Your instructions: Give the listing below again in full, exactly as written.

Data extract:
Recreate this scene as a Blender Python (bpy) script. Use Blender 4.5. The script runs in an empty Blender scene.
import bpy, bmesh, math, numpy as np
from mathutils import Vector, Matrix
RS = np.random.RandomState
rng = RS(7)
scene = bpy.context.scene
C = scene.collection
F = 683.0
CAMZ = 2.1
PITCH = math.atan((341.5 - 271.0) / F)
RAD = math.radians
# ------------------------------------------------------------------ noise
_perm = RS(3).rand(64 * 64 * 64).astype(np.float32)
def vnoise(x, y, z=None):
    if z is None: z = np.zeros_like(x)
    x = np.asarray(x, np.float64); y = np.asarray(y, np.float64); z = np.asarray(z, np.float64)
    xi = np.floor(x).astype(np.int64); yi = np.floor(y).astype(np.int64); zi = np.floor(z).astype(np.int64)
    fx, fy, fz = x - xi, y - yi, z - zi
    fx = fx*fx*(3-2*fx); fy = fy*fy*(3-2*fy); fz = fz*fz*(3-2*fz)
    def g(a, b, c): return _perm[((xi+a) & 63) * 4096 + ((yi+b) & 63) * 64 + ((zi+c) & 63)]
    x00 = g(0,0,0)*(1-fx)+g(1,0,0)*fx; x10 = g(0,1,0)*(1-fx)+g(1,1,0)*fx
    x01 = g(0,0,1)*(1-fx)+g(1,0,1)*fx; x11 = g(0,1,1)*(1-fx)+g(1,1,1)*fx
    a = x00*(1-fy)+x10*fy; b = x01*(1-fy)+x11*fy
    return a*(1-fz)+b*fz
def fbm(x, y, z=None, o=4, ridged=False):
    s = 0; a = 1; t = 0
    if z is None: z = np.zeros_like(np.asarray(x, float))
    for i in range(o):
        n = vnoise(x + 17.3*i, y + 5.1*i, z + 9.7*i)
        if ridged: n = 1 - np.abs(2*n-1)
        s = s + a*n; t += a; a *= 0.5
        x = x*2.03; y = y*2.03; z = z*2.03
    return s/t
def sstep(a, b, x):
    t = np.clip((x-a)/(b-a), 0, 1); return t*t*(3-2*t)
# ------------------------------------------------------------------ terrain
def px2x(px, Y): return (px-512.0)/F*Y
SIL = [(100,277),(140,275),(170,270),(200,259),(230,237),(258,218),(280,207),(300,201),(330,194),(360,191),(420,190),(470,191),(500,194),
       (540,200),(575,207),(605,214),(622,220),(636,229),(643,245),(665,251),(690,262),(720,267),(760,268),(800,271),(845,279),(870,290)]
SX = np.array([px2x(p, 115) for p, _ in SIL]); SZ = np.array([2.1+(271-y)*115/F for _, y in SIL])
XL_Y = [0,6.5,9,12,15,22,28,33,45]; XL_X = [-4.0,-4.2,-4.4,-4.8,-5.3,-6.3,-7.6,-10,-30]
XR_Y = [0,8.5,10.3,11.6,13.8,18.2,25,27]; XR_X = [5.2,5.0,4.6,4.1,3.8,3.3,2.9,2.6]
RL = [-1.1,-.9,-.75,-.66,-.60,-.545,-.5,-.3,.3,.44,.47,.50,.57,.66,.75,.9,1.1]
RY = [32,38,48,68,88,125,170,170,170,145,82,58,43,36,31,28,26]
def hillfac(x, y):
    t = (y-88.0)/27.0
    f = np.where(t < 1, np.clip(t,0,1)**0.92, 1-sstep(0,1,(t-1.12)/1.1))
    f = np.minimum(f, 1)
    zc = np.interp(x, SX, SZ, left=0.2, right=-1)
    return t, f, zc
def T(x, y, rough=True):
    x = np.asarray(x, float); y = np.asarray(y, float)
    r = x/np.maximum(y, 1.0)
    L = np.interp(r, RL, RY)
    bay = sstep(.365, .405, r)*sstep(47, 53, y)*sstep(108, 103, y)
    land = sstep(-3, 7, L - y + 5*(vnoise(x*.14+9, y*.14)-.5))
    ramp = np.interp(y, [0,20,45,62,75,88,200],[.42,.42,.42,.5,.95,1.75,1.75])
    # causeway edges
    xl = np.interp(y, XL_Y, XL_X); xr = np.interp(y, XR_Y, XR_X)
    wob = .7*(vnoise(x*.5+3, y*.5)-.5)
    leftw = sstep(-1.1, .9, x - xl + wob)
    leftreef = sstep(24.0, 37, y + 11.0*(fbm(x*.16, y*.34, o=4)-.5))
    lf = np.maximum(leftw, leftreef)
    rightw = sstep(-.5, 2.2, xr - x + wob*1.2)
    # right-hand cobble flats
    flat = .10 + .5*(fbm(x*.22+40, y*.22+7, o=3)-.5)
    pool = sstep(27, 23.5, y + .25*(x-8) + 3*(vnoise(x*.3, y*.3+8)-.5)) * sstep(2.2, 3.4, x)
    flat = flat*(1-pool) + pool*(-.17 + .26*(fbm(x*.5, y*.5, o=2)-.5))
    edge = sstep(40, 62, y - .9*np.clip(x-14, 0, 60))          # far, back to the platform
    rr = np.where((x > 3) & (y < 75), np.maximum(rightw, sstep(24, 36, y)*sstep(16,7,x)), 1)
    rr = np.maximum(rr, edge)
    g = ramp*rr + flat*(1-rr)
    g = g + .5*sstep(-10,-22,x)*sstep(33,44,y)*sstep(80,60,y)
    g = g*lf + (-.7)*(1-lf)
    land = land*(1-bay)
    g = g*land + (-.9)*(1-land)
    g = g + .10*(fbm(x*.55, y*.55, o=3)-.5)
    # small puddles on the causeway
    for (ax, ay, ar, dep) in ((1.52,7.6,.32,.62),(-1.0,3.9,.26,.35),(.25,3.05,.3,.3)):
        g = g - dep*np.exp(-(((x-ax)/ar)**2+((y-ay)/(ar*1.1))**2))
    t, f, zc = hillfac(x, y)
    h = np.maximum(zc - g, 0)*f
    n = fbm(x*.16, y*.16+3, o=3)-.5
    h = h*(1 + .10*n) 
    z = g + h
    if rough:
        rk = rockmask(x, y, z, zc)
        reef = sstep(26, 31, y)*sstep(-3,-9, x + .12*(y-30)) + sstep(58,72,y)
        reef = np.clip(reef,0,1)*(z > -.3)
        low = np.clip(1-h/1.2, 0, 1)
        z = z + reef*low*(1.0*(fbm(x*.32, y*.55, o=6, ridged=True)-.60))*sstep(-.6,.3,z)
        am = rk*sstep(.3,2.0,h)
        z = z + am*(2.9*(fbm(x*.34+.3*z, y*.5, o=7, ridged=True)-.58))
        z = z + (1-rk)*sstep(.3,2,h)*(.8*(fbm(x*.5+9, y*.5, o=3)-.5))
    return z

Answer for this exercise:
Recreate this scene as a Blender Python (bpy) script. Use Blender 4.5. The script runs in an empty Blender scene.
import bpy, bmesh, math, numpy as np
from mathutils import Vector, Matrix
RS = np.random.RandomState
rng = RS(7)
scene = bpy.context.scene
C = scene.collection
F = 683.0
CAMZ = 2.1
PITCH = math.atan((341.5 - 271.0) / F)
RAD = math.radians
# ------------------------------------------------------------------ noise
_perm = RS(3).rand(64 * 64 * 64).astype(np.float32)
def vnoise(x, y, z=None):
    if z is None: z = np.zeros_like(x)
    x = np.asarray(x, np.float64); y = np.asarray(y, np.float64); z = np.asarray(z, np.float64)
    xi = np.floor(x).astype(np.int64); yi = np.floor(y).astype(np.int64); zi = np.floor(z).astype(np.int64)
    fx, fy, fz = x - xi, y - yi, z - zi
    fx = fx*fx*(3-2*fx); fy = fy*fy*(3-2*fy); fz = fz*fz*(3-2*fz)
    def g(a, b, c): return _perm[((xi+a) & 63) * 4096 + ((yi+b) & 63) * 64 + ((zi+c) & 63)]
    x00 = g(0,0,0)*(1-fx)+g(1,0,0)*fx; x10 = g(0,1,0)*(1-fx)+g(1,1,0)*fx
    x01 = g(0,0,1)*(1-fx)+g(1,0,1)*fx; x11 = g(0,1,1)*(1-fx)+g(1,1,1)*fx
    a = x00*(1-fy)+x10*fy; b = x01*(1-fy)+x11*fy
    return a*(1-fz)+b*fz
def fbm(x, y, z=None, o=4, ridged=False):
    s = 0; a = 1; t = 0
    if z is None: z = np.zeros_like(np.asarray(x, float))
    for i in range(o):
        n = vnoise(x + 17.3*i, y + 5.1*i, z + 9.7*i)
        if ridged: n = 1 - np.abs(2*n-1)
        s = s + a*n; t += a; a *= 0.5
        x = x*2.03; y = y*2.03; z = z*2.03
    return s/t
def sstep(a, b, x):
    t = np.clip((x-a)/(b-a), 0, 1); return t*t*(3-2*t)
# ------------------------------------------------------------------ terrain
def px2x(px, Y): return (px-512.0)/F*Y
SIL = [(100,277),(140,275),(170,270),(200,259),(230,237),(258,218),(280,207),(300,201),(330,194),(360,191),(420,190),(470,191),(500,194),
       (540,200),(575,207),(605,214),(622,220),(636,229),(643,245),(665,251),(690,262),(720,267),(760,268),(800,271),(845,279),(870,290)]
SX = np.array([px2x(p, 115) for p, _ in SIL]); SZ = np.array([2.1+(271-y)*115/F for _, y in SIL])
XL_Y = [0,6.5,9,12,15,22,28,33,45]; XL_X = [-4.0,-4.2,-4.4,-4.8,-5.3,-6.3,-7.6,-10,-30]
XR_Y = [0,8.5,10.3,11.6,13.8,18.2,25,27]; XR_X = [5.2,5.0,4.6,4.1,3.8,3.3,2.9,2.6]
RL = [-1.1,-.9,-.75,-.66,-.60,-.545,-.5,-.3,.3,.44,.47,.50,.57,.66,.75,.9,1.1]
RY = [32,38,48,68,88,125,170,170,170,145,82,58,43,36,31,28,26]
def hillfac(x, y):
    t = (y-88.0)/27.0
    f = np.where(t < 1, np.clip(t,0,1)**0.92, 1-sstep(0,1,(t-1.12)/1.1))
    f = np.minimum(f, 1)
    zc = np.interp(x, SX, SZ, left=0.2, right=-1)
    return t, f, zc
def T(x, y, rough=True):
    x = np.asarray(x, float); y = np.asarray(y, float)
    r = x/np.maximum(y, 1.0)
    L = np.interp(r, RL, RY)
    bay = sstep(.365, .405, r)*sstep(47, 53, y)*sstep(108, 103, y)
    land = sstep(-3, 7, L - y + 5*(vnoise(x*.14+9, y*.14)-.5))
    ramp = np.interp(y, [0,20,45,62,75,88,200],[.42,.42,.42,.5,.95,1.75,1.75])
    # causeway edges
    xl = np.interp(y, XL_Y, XL_X); xr = np.interp(y, XR_Y, XR_X)
    wob = .7*(vnoise(x*.5+3, y*.5)-.5)
    leftw = sstep(-1.1, .9, x - xl + wob)
    leftreef = sstep(24.0, 37, y + 11.0*(fbm(x*.16, y*.34, o=4)-.5))
    lf = np.maximum(leftw, leftreef)
    rightw = sstep(-.5, 2.2, xr - x + wob*1.2)
    # right-hand cobble flats
    flat = .10 + .5*(fbm(x*.22+40, y*.22+7, o=3)-.5)
    pool = sstep(27, 23.5, y + .25*(x-8) + 3*(vnoise(x*.3, y*.3+8)-.5)) * sstep(2.2, 3.4, x)
    flat = flat*(1-pool) + pool*(-.17 + .26*(fbm(x*.5, y*.5, o=2)-.5))
    edge = sstep(40, 62, y - .9*np.clip(x-14, 0, 60))          # far, back to the platform
    rr = np.where((x > 3) & (y < 75), np.maximum(rightw, sstep(24, 36, y)*sstep(16,7,x)), 1)
    rr = np.maximum(rr, edge)
    g = ramp*rr + flat*(1-rr)
    g = g + .5*sstep(-10,-22,x)*sstep(33,44,y)*sstep(80,60,y)
    g = g*lf + (-.7)*(1-lf)
    land = land*(1-bay)
    g = g*land + (-.9)*(1-land)
    g = g + .10*(fbm(x*.55, y*.55, o=3)-.5)
    # small puddles on the causeway
    for (ax, ay, ar, dep) in ((1.52,7.6,.32,.62),(-1.0,3.9,.26,.35),(.25,3.05,.3,.3)):
        g = g - dep*np.exp(-(((x-ax)/ar)**2+((y-ay)/(ar*1.1))**2))
    t, f, zc = hillfac(x, y)
    h = np.maximum(zc - g, 0)*f
    n = fbm(x*.16, y*.16+3, o=3)-.5
    h = h*(1 + .10*n) 
    z = g + h
    if rough:
        rk = rockmask(x, y, z, zc)
        reef = sstep(26, 31, y)*sstep(-3,-9, x + .12*(y-30)) + sstep(58,72,y)
        reef = np.clip(reef,0,1)*(z > -.3)
        low = np.clip(1-h/1.2, 0, 1)
        z = z + reef*low*(1.0*(fbm(x*.32, y*.55, o=6, ridged=True)-.60))*sstep(-.6,.3,z)
        am = rk*sstep(.3,2.0,h)
        z = z + am*(2.9*(fbm(x*.34+.3*z, y*.5, o=7, ridged=True)-.58))
        z = z + (1-rk)*sstep(.3,2,h)*(.8*(fbm(x*.5+9, y*.5, o=3)-.5))
    return z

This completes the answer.